No entanto, há aqui duas falácias: a primeira é postular que o exercício mental de traduzir é inerentemente fastidioso (pelo menos para mim não é: eu adoro traduzir mentalmente para português o que estou a ler em grego e em latim, não só porque acho divertido, como também para me certificar de que entendi até ao último milímetro o que estou a ler); a segunda falácia é que o bom domínio activo de uma língua abre automaticamente a porta à compreensão da literatura nessa língua. Quantos falantes de português como língua materna não abrem «Os Lusíadas» e dizem «não entendo a ponta de um corno». E quantos membros da comunidade crescente na internet de novos falantes de latim não se solidarizarão com o comentário que li no site de um dos gurus desta seita: «Scripta Ciceronis mihi displicent, nihil intellego! Utinam Cicero tam bene scripsisset quam bene tu loqueris!»

«Não gosto dos escritos de Cícero, não entendo nada! Tomara que Cícero escrevesse tão bem como tu falas», afirma este internauta. É como se os meus exercícios de composição no Conservatório fossem melhores que Bach.
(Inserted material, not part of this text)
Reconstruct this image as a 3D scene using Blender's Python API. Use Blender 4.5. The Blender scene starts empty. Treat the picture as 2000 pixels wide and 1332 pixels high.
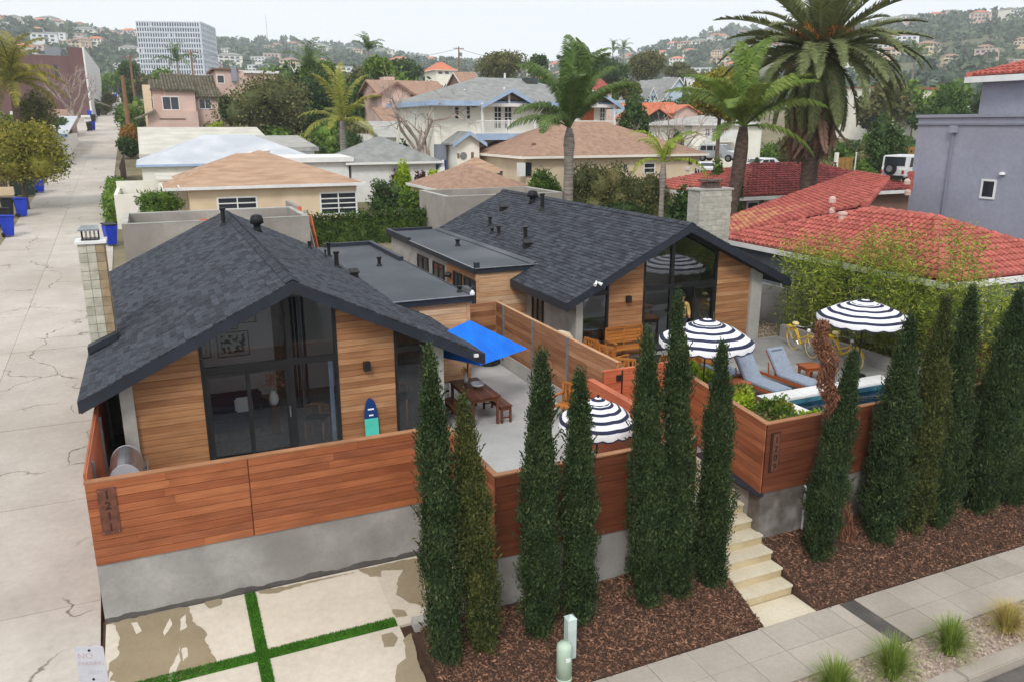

Enfim: não há receitas mágicas para aprender grego e latim. Tudo depende também dos objectivos que nos propomos. Uma coisa é a actividade lúdica de participar em chats e sites na internet (ou em reuniões presenciais) onde nos podemos divertir a falar latim. Outra coisa diferente será sempre o objectivo de aprofundar a apreciação estética de Cícero ou Vergílio lidos (note-se: lidos) na língua original. E para isso, não vale a pena inventar a roda, porque o caminho para lá chegar está traçado há muito tempo: é fazer da leitura e releitura dos textos (e do Oxford Latin Dictionary, o recurso mais valioso que existe para a aprendizagem do latim) um acto de devoção diário.

Para finalizar, recordo uma conversa que tive aos 14 anos com Lanza del Vasto, grande amante da língua latina (e que, na sua juventude, tinha sido explicador de grego e de latim quando a família teve dificuldades financeiras). Perguntei-lhe quem era o seu autor grego favorito, ao que ele respondeu, para minha surpresa, «Plotino». Depois, a propósito da língua latina, ele disse que o facto de o latim ser uma língua morta lhe dava uma qualidade extraordinária – a de estar a salvo da banalidade do quotidiano.

Como a música de Bach, de resto. A verdadeira.

Na imagem, um «Capriccio» de ruínas romanas do pintor setecentista Giovanni Paolo Panini, que nos pinta uma Roma tão artificial como as melhores tentativas hodiernas de escrever e falar latim. E note-se que por ser artificial não deixa por isso de ser valiosa – e deliciosamente divertida.